Setelah hasil kerja kerasnya dirasa cukup untuk memenuhi kebutuhan hidupnya pada waktu itu, Pak Tarman pun berniat untuk mencari seorang pendamping hidup. Waktu itu Pak Tarman memilik kenalan bernama Maryamah, seorang gadis cantik yang diidam-idamkan Pak Tarman sejak ia menjadi pembantu rumah tangga. Hubungan Pak Tarman dengan Maryamah pun terjalin selam beberapa bulan, sebelum Pak Tarman melamar Maryamah untuk menjadi istrinya. Akhirnya Pak Tarman pun menikah dengan Maryamah dan memiliki 3 orang putra. Ketiga anaknya bernama Iput Herlambang, Yusup Saputra, dan Dwi Firmansyah. Ketiga anaknya kini masih kuliah di Universitas Indonesia.
Nilai-nilai yang dapat saya ambil dari wawancara ini adalah semangat untuk berjuang dan keteguhan hati dari Pak Tarman. Ia memulai usahanya dari nol, hanya bemodalkan baca tulis saja. Ia memulai perjuangan hidupnya dengan menjadi pengemis yang hanya mengandalkan bantuan dari orang lain untuk mendapatkan nafkah. Kehidupannya mulai beranjak membaik ketika ia menjadi pembantu rumah tangga di daerah cililitan. Oleh majikannya ia diajari ilmu elektronika yang membawanya menuju kesuksesan hidupnya saat ini. Dengan keteguhan hati yang ia miliki ia selalu berjuang dari segala kegagalan yang ia terima selama perjuangannya dalam bekerja, dan akhirnya ia dapat menyekolahkan anak-anaknya hingga bangku perguruan tinggi.

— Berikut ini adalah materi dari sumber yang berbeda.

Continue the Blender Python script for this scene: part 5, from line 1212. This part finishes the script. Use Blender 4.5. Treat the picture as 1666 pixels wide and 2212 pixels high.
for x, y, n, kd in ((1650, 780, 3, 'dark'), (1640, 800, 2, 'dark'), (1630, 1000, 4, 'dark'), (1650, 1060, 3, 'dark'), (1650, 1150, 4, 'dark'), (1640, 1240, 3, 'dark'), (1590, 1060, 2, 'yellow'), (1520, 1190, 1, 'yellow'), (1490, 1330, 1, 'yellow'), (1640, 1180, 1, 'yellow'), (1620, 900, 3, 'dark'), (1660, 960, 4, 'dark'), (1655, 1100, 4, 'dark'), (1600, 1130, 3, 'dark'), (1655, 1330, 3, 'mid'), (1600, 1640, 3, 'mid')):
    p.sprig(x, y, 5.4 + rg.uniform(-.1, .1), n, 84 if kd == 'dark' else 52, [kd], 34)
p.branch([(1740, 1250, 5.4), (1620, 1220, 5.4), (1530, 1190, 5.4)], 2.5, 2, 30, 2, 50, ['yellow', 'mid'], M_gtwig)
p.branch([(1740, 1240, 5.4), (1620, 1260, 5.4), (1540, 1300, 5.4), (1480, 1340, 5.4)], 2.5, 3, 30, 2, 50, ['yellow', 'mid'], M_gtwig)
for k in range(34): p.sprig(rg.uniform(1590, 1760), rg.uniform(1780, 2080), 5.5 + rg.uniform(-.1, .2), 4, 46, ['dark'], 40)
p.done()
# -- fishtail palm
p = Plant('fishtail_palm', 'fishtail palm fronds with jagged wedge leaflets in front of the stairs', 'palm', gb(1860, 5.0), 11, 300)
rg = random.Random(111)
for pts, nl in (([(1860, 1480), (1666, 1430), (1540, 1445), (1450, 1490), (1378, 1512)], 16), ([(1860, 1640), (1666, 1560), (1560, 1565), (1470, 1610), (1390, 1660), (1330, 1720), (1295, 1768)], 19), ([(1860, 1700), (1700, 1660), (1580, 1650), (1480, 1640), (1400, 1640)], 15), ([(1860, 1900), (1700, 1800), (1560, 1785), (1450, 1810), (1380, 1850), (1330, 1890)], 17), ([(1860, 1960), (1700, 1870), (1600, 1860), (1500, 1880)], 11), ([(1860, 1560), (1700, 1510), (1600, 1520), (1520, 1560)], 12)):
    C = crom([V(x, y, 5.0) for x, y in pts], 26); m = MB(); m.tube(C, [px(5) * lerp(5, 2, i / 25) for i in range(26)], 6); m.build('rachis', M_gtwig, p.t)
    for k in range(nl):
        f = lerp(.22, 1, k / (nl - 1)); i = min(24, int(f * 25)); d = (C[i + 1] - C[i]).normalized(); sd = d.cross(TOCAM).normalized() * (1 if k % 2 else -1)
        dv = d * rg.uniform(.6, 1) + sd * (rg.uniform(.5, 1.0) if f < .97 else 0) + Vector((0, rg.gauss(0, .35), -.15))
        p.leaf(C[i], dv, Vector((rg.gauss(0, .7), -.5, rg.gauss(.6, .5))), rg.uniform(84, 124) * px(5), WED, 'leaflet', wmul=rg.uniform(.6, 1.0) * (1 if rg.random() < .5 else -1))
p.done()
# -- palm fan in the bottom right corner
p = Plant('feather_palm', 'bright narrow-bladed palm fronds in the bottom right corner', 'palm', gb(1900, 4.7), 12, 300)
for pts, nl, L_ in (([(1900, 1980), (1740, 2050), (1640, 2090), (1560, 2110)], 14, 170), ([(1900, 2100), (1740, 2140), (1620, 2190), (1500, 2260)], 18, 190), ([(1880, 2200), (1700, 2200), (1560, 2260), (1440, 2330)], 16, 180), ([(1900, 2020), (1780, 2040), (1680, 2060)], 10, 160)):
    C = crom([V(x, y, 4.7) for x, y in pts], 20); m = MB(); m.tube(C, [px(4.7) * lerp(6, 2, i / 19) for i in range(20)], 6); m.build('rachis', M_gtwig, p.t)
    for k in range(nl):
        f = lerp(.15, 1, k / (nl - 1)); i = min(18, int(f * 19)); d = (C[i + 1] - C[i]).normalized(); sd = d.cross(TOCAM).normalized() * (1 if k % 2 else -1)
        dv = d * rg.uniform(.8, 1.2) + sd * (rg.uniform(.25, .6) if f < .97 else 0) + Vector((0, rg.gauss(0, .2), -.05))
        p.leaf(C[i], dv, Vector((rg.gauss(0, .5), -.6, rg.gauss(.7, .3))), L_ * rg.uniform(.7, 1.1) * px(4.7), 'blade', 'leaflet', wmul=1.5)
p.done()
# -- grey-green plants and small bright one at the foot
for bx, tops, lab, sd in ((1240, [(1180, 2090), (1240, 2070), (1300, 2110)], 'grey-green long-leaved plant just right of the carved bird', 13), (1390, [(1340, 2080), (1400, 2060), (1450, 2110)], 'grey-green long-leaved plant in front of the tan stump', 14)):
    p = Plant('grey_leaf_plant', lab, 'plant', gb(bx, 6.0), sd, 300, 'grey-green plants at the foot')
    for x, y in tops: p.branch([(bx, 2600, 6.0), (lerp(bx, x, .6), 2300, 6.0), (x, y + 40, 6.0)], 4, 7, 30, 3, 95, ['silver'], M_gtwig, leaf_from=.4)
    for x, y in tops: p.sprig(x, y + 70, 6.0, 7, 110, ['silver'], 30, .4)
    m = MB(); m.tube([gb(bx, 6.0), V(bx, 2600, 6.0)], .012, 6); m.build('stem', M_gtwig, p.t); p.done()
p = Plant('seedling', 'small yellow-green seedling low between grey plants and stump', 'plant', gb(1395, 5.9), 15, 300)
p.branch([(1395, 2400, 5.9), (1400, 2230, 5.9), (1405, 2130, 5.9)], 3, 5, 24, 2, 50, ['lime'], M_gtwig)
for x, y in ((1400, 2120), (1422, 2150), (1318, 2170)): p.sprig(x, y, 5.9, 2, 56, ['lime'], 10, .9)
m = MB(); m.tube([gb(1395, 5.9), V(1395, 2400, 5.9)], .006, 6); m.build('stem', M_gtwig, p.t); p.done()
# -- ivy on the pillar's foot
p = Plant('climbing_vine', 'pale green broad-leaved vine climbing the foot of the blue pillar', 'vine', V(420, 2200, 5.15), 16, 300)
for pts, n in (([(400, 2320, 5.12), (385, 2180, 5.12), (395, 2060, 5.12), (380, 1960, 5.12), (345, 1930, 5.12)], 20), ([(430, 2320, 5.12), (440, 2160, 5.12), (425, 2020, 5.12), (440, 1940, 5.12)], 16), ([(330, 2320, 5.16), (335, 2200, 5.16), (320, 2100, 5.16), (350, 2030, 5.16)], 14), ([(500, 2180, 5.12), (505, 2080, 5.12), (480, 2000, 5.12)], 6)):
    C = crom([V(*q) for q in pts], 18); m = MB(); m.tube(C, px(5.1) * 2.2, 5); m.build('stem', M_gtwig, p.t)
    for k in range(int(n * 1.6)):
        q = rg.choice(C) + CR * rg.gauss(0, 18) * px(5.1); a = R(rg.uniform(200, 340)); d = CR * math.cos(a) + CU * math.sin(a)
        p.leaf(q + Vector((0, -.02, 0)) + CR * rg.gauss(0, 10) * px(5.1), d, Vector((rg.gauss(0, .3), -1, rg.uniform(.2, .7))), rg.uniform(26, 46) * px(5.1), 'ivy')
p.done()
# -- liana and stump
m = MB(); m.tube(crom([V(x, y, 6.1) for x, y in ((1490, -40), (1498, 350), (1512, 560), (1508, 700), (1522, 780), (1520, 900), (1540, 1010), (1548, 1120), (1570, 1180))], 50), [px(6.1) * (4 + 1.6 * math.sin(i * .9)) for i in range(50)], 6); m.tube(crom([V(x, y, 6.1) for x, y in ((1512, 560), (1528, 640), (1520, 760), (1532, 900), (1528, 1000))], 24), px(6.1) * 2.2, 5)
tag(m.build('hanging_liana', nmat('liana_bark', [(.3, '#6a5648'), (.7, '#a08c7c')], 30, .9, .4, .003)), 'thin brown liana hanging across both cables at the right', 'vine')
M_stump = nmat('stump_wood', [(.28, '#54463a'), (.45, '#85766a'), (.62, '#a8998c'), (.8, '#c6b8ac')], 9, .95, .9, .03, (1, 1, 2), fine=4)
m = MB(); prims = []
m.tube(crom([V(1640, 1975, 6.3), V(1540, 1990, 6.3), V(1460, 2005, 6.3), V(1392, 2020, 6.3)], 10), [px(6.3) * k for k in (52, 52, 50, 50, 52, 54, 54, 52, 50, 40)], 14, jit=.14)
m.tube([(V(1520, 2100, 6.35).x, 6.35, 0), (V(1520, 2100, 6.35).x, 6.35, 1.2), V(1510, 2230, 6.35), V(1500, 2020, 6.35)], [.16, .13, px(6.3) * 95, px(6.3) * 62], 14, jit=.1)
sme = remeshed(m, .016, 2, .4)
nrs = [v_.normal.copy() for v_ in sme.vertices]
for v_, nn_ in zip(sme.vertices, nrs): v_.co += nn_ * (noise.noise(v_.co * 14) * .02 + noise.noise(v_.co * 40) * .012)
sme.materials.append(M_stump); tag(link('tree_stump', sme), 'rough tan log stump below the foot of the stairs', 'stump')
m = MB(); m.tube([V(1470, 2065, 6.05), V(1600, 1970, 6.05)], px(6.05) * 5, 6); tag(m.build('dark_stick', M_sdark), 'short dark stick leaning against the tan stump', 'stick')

Selain itu rasa percaya diri Pak Tarman juga patut dikagumi. Pasalnya, beliau hanya bermodalkan baca tulis saja sejak ia hijrah dari kampung halamannya. Namun ia tidak pernah minder atau menyerah dengan kemampuan yang ia miliki. Beliau mengajarkan sesuatu pada saya, bahwa di dunia ini tidak ada orang yang bodoh, yang ada hanyalah orang yang malas dan tidak mau berusaha. Kalau mau hidup sukses kita harus berani dalam melakukan sesuatu dan tidak tanggung –tanggung dalam mengerjakannya. Beliau mengajarkan pada saya bahwa saya harus berani melawan diri saya sendiri agar saya dapat keluar dari pribadi yang membatasi saya dlam berkembang. Itulah kunci kesuksesan yang diajarkan Pak Tarman kepada saya.